**Task objective:** Go through the material below and copy all lines with "clip".

**Data records:**
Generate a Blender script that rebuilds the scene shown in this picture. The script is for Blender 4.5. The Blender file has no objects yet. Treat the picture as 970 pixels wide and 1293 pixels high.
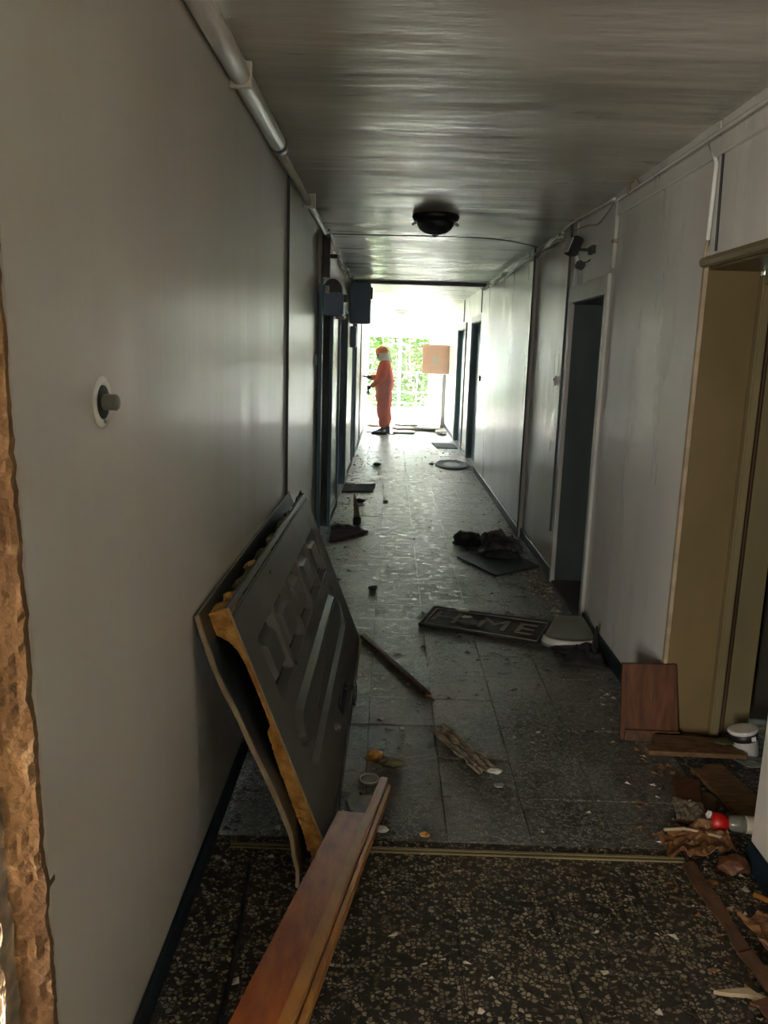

* * *

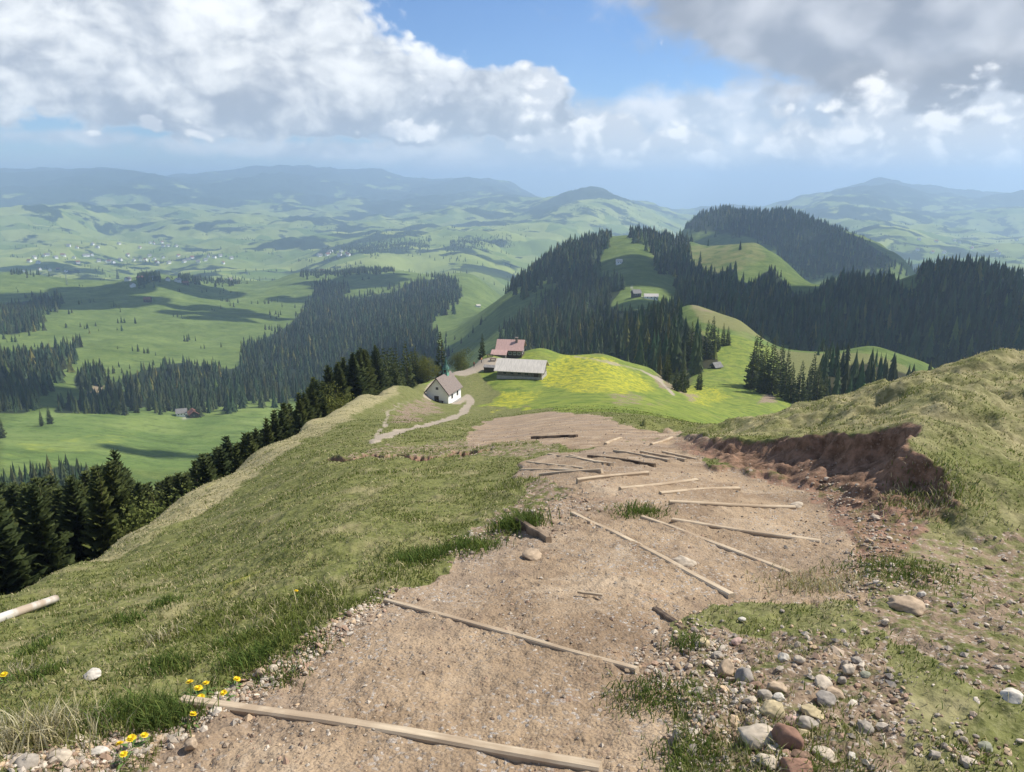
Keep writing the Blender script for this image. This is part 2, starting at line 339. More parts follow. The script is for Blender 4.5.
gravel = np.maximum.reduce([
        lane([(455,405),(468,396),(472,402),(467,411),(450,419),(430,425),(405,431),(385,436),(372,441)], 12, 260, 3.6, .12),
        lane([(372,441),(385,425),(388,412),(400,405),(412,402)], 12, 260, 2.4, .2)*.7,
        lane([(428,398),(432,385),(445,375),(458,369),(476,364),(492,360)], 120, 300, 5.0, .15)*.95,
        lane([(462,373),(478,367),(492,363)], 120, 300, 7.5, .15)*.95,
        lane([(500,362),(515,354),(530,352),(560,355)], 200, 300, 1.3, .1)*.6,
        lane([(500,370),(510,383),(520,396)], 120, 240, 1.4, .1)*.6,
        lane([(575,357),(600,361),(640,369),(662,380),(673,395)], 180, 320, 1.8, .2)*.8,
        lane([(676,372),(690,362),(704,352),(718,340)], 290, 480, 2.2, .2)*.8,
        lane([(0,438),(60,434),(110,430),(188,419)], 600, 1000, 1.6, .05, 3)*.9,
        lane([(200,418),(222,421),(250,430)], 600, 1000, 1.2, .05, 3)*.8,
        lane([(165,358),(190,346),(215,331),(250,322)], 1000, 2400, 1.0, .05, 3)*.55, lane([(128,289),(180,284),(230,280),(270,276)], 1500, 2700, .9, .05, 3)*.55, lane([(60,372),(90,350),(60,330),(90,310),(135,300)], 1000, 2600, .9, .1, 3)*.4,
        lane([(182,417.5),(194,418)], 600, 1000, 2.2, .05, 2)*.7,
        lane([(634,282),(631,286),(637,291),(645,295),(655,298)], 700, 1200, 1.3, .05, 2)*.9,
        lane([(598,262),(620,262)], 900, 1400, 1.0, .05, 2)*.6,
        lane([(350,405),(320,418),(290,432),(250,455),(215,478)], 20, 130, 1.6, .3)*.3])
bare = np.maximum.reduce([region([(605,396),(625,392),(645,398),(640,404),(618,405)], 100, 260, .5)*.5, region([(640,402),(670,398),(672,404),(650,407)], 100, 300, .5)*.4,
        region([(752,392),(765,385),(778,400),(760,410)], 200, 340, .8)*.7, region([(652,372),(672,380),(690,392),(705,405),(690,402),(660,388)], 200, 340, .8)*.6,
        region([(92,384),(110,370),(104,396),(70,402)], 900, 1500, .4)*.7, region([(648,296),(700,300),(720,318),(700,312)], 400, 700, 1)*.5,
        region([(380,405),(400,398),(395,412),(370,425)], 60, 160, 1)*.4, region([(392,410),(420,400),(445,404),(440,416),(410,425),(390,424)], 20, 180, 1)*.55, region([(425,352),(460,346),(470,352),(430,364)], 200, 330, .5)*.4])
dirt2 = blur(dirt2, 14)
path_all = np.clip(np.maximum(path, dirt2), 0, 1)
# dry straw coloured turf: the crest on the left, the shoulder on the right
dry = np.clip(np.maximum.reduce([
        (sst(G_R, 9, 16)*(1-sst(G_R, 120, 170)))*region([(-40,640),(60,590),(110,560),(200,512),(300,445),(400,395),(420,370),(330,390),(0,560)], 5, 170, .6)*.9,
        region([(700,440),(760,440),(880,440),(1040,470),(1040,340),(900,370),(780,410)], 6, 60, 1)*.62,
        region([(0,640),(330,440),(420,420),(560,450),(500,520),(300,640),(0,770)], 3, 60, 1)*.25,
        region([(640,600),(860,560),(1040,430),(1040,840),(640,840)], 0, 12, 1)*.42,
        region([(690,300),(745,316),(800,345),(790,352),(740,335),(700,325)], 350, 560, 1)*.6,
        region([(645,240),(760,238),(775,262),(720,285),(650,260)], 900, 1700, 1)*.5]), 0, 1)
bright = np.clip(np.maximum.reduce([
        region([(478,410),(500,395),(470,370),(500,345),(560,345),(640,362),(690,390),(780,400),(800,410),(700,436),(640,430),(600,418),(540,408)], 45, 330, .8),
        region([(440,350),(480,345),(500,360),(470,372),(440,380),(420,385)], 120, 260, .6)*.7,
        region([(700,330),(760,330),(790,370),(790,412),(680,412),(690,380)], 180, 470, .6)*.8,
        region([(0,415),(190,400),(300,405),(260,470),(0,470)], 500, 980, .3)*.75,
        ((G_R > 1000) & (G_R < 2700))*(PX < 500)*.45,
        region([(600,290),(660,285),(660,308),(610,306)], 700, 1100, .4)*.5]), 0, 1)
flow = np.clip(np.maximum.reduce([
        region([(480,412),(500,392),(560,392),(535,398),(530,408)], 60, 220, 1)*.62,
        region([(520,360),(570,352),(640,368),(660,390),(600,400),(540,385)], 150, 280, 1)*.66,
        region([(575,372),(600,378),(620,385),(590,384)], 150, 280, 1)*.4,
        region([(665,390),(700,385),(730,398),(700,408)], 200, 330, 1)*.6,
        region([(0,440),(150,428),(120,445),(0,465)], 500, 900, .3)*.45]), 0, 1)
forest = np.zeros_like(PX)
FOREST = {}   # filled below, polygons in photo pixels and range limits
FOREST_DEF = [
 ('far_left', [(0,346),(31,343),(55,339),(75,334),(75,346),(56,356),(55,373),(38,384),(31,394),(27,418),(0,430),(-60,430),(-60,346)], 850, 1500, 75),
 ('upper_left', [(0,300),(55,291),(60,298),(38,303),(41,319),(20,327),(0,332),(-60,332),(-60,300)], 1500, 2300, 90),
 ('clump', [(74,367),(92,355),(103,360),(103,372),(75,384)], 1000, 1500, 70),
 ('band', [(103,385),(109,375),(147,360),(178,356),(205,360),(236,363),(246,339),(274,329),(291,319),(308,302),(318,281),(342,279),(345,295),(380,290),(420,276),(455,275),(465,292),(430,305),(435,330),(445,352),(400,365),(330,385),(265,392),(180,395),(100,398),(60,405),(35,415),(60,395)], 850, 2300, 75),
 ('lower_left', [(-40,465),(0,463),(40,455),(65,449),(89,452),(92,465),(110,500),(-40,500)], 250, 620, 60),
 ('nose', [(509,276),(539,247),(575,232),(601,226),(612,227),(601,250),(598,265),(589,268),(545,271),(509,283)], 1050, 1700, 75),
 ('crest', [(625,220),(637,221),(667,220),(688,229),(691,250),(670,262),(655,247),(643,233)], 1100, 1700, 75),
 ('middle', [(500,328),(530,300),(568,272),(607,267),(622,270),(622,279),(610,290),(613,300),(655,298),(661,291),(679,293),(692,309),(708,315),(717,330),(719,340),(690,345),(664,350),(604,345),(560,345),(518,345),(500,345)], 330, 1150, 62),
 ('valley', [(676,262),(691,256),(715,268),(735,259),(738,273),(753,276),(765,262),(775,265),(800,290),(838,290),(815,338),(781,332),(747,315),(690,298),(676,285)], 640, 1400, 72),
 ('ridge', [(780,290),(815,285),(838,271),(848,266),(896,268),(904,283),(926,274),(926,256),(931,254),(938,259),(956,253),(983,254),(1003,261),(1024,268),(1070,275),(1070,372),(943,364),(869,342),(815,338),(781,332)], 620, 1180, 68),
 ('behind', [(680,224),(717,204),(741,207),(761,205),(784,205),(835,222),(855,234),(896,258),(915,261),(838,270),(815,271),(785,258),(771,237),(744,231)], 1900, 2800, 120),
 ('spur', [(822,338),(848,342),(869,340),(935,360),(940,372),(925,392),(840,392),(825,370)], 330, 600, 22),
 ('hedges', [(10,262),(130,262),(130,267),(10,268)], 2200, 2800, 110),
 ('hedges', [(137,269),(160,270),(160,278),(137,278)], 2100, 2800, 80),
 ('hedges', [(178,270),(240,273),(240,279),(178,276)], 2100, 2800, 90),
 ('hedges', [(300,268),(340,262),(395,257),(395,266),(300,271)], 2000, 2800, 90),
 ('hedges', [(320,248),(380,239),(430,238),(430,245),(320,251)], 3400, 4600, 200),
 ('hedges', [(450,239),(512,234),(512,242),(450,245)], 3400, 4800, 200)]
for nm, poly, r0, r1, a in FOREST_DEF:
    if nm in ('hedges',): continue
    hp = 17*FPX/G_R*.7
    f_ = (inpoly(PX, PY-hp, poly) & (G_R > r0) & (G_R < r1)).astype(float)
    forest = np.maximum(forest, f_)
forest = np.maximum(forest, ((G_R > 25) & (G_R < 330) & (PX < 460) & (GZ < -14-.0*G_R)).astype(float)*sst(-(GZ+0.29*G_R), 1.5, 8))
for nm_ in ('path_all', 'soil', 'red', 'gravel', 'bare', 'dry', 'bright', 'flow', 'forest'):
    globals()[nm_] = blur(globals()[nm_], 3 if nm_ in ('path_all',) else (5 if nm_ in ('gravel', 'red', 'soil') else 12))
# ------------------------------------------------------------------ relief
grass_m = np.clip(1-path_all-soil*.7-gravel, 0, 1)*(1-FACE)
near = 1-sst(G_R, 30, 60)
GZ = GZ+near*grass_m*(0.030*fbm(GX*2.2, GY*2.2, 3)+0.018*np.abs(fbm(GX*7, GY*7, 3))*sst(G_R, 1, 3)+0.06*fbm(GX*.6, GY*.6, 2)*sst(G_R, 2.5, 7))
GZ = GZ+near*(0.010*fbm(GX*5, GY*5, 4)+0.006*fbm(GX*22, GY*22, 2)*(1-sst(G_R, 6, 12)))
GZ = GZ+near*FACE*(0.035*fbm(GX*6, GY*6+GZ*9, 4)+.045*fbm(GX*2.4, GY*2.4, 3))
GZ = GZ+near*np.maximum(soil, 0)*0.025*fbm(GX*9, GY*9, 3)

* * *

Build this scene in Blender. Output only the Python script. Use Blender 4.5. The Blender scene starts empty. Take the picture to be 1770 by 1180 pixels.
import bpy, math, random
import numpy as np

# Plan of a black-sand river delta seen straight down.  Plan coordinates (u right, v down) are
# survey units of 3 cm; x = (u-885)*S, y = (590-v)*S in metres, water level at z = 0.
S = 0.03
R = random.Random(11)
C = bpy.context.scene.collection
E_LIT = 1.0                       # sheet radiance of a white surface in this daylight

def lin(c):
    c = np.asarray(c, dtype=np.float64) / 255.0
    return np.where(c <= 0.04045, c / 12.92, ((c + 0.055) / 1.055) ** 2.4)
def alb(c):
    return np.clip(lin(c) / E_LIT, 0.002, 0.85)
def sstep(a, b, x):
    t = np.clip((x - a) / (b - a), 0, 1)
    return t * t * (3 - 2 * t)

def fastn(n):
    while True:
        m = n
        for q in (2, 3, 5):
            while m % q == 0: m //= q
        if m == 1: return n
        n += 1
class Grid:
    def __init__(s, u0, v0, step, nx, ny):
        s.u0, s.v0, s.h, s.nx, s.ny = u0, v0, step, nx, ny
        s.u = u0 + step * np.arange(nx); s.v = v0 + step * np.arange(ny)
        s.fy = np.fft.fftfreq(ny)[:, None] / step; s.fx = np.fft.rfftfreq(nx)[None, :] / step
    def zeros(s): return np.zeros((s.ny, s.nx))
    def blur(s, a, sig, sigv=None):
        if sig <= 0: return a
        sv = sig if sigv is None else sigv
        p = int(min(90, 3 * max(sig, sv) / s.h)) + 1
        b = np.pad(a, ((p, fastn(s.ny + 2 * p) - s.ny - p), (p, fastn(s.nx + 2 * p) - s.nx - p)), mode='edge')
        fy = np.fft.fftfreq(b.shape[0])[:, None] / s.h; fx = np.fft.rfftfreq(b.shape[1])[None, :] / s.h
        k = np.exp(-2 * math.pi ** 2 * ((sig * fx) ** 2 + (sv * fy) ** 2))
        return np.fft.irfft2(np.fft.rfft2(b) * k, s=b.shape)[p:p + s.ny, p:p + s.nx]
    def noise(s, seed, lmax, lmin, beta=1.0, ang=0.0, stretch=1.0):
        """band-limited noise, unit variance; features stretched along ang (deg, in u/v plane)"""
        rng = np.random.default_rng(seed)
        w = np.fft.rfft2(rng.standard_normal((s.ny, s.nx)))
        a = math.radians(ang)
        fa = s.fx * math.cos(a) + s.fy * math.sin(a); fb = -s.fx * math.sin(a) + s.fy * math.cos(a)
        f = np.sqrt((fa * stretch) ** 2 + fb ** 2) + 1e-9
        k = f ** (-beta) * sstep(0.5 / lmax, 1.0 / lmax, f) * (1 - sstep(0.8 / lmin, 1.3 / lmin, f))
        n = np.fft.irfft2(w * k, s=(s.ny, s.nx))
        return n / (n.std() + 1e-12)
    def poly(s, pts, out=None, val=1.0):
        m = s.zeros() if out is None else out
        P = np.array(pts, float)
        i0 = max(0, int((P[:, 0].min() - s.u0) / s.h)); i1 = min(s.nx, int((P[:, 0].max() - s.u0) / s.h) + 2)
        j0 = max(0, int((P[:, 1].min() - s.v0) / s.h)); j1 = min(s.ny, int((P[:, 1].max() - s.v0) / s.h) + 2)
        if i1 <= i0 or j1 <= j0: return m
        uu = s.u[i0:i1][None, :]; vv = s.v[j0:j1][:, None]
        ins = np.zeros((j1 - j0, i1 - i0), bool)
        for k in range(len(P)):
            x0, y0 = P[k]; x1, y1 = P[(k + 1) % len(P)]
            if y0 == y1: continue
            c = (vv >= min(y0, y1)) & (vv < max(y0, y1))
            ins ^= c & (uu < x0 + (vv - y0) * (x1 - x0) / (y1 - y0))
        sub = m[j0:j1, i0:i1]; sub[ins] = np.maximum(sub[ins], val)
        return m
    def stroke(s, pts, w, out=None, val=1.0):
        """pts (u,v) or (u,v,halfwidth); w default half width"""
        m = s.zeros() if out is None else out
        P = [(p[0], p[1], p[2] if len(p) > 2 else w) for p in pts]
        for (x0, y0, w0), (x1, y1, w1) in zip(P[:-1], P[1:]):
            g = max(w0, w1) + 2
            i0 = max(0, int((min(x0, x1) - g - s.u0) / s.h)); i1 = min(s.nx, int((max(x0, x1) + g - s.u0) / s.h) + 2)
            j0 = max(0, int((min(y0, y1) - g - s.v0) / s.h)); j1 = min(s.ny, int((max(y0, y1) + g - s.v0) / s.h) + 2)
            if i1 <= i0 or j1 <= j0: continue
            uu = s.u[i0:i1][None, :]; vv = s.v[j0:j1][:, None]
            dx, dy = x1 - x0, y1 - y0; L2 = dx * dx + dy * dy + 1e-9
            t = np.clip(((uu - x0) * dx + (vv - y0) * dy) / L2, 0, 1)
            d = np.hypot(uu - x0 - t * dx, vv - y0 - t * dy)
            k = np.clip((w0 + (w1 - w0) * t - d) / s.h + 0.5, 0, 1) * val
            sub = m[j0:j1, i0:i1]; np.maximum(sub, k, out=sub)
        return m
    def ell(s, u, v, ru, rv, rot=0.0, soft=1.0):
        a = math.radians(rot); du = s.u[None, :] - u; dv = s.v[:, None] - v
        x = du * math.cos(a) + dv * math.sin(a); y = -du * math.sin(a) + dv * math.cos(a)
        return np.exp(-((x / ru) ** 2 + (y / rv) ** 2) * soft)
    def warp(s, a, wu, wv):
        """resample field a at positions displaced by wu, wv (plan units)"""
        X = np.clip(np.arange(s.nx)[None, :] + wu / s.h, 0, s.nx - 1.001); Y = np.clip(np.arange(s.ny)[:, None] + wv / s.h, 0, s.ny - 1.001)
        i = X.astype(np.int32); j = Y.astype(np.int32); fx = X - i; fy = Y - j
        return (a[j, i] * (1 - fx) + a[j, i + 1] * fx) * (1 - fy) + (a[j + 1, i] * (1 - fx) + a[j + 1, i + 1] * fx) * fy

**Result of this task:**
path_all = np.clip(np.maximum(path, dirt2), 0, 1)
dry = np.clip(np.maximum.reduce([
bright = np.clip(np.maximum.reduce([
flow = np.clip(np.maximum.reduce([
grass_m = np.clip(1-path_all-soil*.7-gravel, 0, 1)*(1-FACE)
    return np.clip(lin(c) / E_LIT, 0.002, 0.85)
    t = np.clip((x - a) / (b - a), 0, 1)
            t = np.clip(((uu - x0) * dx + (vv - y0) * dy) / L2, 0, 1)
            k = np.clip((w0 + (w1 - w0) * t - d) / s.h + 0.5, 0, 1) * val
        X = np.clip(np.arange(s.nx)[None, :] + wu / s.h, 0, s.nx - 1.001); Y = np.clip(np.arange(s.ny)[:, None] + wv / s.h, 0, s.ny - 1.001)